You are the one who was talking about 'the Destiny franchise', not me.

And yes, these CCUs are even less representative because in addition to don't cover both games and all platforms of this game, doesn't cover its (non-F2P, when I bought it) pre-Steam period.

It's very possible that in the pre-Steam days that the playercount was lower. It wouldn't be surprising.
Yes, it's possible because going F2P in most cases increases the userbase, and adding an additional platform -even if with a late port- normally also increases it.

I think around Curse of Osiris they were at "omg we're about to go out of business" levels of panic.
It was released back in December 2017, a couple of months after the game (September 2017).

Wikipedia says "Destiny 2 was also the second highest-grossing console game of 2017 in North America (behind Call of Duty: WWII), and was also Activision's biggest PC release based on units sold".

That doesn't sound as 'omg we're about to go out of business' at all.

So fine, let's call it a 5-year low instead of all-time. It makes no difference to the argument about the current state of the game.
In Steam daily CCU peaks yes, but we have no idea regarding its active userbase or revenue, particularly in general.

What we know is that -like every year- continues being a top 10 top grossing game of the year in Steam. And that they weren't happy with the Lightfall performance but were happy with the The Final Shape performance.

As for the 'just one platform' thing... that's fucking hilarious especially considering you're using the unordered Steam revenue lists to back up your argument. That's just one platform bro! How do I know even a single person bought the game on Xbox from that?!?! (See how stupid your argument sounds?).
Yes, I'm using that list to prove it continues being a top 10 game on Steam of the year regarding revenue made in that platform despite being 7 years old and the decline in Steam CCU. And because it's the only data we have regarding its revenue on Steam.

Meaning, it continues being a great performer in Steam and that CCU numbers don't imply any drama. Specially considering it's one of the platforms.

And that unordered list is about a share of revenue that isn't going to be consistent year to year, even ignoring that it could have been #2 on last year's list and #10 on this year's list. Even if the revenue is the same, it says nothing of the investment to generate that revenue. And low-and-behold they have canceled the Destiny spin-off project and laid a bunch of people off on the development team. But we know Sony wasn't happy with say the Lightfall era, as they missed revenue projections by a reported 45%.
The unordered lists just means it's one of the top biggest money makers of the year in Steam, which means they made a shit ton of money just from Steam that year so aren't doomed.

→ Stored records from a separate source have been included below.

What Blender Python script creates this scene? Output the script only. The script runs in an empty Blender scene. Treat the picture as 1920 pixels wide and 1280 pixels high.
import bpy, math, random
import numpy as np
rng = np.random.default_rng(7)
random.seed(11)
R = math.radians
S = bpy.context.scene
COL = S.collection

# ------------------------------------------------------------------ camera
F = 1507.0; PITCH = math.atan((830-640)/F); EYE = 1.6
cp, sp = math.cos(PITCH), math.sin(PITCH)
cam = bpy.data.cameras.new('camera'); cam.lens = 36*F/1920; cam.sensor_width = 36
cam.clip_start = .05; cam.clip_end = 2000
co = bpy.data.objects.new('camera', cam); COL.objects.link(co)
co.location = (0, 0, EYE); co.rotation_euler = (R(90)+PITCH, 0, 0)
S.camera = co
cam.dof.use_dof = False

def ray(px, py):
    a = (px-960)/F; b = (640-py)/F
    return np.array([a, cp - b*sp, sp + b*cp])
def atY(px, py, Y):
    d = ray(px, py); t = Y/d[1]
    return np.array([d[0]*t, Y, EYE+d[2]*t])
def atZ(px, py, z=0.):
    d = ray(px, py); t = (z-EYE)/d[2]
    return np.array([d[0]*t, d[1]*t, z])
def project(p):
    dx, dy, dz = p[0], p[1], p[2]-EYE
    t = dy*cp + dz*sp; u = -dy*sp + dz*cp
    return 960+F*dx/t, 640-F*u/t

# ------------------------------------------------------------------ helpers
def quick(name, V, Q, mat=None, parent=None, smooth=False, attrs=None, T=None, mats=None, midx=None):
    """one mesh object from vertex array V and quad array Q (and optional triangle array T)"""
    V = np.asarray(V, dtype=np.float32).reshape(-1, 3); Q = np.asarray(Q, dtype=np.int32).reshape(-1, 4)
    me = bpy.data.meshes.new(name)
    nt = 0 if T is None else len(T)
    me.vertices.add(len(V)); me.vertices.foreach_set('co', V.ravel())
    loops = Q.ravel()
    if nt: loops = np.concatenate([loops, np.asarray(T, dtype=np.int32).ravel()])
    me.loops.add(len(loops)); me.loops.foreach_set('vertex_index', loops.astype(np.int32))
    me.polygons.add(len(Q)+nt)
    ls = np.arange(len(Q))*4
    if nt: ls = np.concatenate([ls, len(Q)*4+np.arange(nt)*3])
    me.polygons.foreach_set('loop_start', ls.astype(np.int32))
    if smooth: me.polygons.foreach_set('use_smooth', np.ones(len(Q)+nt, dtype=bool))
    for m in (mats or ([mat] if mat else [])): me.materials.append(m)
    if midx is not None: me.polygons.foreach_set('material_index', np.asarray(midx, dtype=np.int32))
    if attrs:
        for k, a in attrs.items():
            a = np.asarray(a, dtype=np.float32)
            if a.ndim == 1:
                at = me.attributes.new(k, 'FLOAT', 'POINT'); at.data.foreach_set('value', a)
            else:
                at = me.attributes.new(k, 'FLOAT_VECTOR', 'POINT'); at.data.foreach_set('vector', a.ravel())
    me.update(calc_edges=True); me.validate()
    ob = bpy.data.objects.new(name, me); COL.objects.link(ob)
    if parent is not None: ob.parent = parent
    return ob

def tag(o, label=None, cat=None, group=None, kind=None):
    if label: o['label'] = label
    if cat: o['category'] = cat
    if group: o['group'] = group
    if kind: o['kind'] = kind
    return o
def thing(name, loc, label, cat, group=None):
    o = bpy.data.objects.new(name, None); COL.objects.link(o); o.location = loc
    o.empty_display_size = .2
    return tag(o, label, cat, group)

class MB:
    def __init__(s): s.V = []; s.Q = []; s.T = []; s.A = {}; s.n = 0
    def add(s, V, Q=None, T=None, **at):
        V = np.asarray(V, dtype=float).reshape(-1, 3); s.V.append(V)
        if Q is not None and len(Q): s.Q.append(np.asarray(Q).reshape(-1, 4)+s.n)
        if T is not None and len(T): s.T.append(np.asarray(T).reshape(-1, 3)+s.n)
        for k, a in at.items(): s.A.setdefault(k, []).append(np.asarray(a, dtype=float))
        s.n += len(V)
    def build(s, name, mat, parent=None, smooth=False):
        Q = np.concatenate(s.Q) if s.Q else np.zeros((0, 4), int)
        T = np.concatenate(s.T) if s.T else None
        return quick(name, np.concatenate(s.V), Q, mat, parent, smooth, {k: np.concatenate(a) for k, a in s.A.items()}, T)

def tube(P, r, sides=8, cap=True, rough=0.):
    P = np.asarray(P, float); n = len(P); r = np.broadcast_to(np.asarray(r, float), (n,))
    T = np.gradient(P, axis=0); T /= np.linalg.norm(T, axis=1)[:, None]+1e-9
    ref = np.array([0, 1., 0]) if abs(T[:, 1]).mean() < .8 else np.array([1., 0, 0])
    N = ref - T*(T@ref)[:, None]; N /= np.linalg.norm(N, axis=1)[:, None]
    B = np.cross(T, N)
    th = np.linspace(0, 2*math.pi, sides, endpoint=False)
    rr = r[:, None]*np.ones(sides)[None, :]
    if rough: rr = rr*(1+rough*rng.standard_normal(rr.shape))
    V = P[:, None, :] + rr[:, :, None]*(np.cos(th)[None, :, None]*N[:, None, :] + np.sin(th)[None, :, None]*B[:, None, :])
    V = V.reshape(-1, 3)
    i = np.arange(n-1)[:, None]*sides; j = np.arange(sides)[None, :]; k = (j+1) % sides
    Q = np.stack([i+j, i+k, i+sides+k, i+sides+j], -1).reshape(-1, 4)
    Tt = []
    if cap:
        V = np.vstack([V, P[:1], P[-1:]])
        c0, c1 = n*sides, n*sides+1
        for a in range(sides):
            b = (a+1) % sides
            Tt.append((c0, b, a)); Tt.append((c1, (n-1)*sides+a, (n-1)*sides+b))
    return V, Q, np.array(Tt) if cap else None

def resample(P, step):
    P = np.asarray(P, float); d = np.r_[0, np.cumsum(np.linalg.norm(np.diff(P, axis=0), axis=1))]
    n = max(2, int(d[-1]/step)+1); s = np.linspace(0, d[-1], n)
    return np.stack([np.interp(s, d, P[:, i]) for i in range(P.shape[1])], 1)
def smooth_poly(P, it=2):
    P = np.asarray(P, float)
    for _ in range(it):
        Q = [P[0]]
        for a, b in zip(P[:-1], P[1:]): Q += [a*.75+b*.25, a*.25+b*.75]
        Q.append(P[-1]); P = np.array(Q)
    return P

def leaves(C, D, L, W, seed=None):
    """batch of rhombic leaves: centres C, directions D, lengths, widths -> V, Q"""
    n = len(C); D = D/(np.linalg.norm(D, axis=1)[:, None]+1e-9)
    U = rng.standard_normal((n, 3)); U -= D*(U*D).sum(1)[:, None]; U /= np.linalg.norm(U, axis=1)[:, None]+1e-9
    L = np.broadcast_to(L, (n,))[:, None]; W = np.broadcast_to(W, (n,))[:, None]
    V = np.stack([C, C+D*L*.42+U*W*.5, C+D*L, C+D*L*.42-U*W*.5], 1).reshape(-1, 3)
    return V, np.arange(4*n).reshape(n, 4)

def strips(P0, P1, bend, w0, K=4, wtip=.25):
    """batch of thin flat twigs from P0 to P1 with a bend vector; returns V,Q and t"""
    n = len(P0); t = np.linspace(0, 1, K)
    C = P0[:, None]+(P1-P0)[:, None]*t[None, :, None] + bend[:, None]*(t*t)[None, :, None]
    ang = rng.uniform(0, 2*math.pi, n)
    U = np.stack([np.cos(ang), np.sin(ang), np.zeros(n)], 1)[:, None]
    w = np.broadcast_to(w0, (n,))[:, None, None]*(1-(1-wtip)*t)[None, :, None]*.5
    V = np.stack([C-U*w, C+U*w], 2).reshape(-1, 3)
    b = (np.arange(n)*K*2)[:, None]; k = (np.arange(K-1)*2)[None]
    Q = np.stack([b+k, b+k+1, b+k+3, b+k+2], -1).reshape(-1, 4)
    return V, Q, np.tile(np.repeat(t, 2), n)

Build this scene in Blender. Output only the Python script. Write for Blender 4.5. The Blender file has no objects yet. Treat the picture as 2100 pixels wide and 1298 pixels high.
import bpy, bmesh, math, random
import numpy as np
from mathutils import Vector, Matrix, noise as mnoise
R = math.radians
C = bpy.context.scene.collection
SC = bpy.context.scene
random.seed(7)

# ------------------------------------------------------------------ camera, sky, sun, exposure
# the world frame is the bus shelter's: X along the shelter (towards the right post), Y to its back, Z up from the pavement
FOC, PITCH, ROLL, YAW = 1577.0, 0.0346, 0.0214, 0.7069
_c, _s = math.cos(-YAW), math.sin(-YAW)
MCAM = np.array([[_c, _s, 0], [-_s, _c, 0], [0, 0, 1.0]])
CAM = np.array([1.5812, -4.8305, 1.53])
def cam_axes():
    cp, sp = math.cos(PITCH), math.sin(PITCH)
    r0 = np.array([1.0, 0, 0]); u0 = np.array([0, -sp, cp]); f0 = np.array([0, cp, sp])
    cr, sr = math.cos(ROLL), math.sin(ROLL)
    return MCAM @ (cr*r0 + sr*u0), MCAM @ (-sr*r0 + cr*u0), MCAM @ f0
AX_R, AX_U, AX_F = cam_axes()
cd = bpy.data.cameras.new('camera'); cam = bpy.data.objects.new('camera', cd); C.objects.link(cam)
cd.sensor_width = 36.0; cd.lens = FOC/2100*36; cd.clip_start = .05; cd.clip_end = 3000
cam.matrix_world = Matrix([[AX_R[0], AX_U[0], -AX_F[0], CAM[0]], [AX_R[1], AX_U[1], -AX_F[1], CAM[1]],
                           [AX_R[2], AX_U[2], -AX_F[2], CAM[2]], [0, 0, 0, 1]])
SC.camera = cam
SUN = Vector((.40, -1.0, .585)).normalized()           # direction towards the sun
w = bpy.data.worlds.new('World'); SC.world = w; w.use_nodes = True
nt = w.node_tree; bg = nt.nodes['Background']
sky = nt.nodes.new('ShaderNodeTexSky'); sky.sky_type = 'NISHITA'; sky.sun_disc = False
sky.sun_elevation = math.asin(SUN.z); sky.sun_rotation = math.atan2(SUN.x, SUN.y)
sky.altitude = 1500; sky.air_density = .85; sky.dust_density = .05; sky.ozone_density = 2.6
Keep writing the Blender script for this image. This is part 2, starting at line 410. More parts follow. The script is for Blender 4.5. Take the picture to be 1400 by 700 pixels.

Obiously the amount of money needed to enter the top 10 each year is different, but must still be a lot of money. Specially considering that the revenue generated by Steam grows over time and most of its revenue -like in all platforms- is generated by a few dozen top performers. And well, in addition to this, Destiny 2 obviously must continue making money in the other places, particularly in PS.

Regarding the investment required to make this money, in recent times they decreased it and changed their yearly content to something that should cost them less going forward.

Appeal to authority time! Oh joy! In that case I just must know, Alanah Pearce gamedev, or John Carmack gamedev?
As far as I know they haven't worked in the live operations area of a large GaaS as I did, so they may not have the same related knowledge I have.

You know what's funny? The Steam graph shows big peaks for all the major content releases and mini-peaks for all the seasonal stuff just like you describe happens for the 'playerbase'. It just proves my point that it is reasonably representative.
No. The big releases (launch of the game, big expansions, etc) as I mentioned have peaks of both active userbase and CCU. But as I mentioned they aren't proportional, the difference between both even change inside the life of the game.

As an example, with the same active userbase some post launch updates can implement some retention focused changes that may increase the gameplay session lenght and average of daily gameplay sessions per user. Which means that with the same DAU/WAU they would have higher CCU. And the opposite.

I'm not even really sure what the argument is about at this point. All I initially wanted to say is that drawing down support for Destiny and putting all their eggs in the Marathon basket seems needlessly risky. Marathon is a game that seemingly nobody asked for... like yeah okay it might end up being really good in which case I'm sure a lot of people will play it. But if it's just an okay extraction shooter I could easily see it flopping spectacularly.
They aren't putting their games in the same basket. They said that for now they'll focus Bungine on Destiny and Marathon, and have the third team with the new IIP too (now under PS Studios instead).

The Marathon tease broke records, so apparently caught the attention of a lot of people.

The Destiny strategy appears to be accepting an inevitable loss in players and trying to milk the remaining players with cheaper-to-produce content.
Yes, pretty likely this is the idea: to reduce costs in a GaaS that may be nearing sunseting or starting to sunset. This and/or try to optimize the profitability of Bungie in general.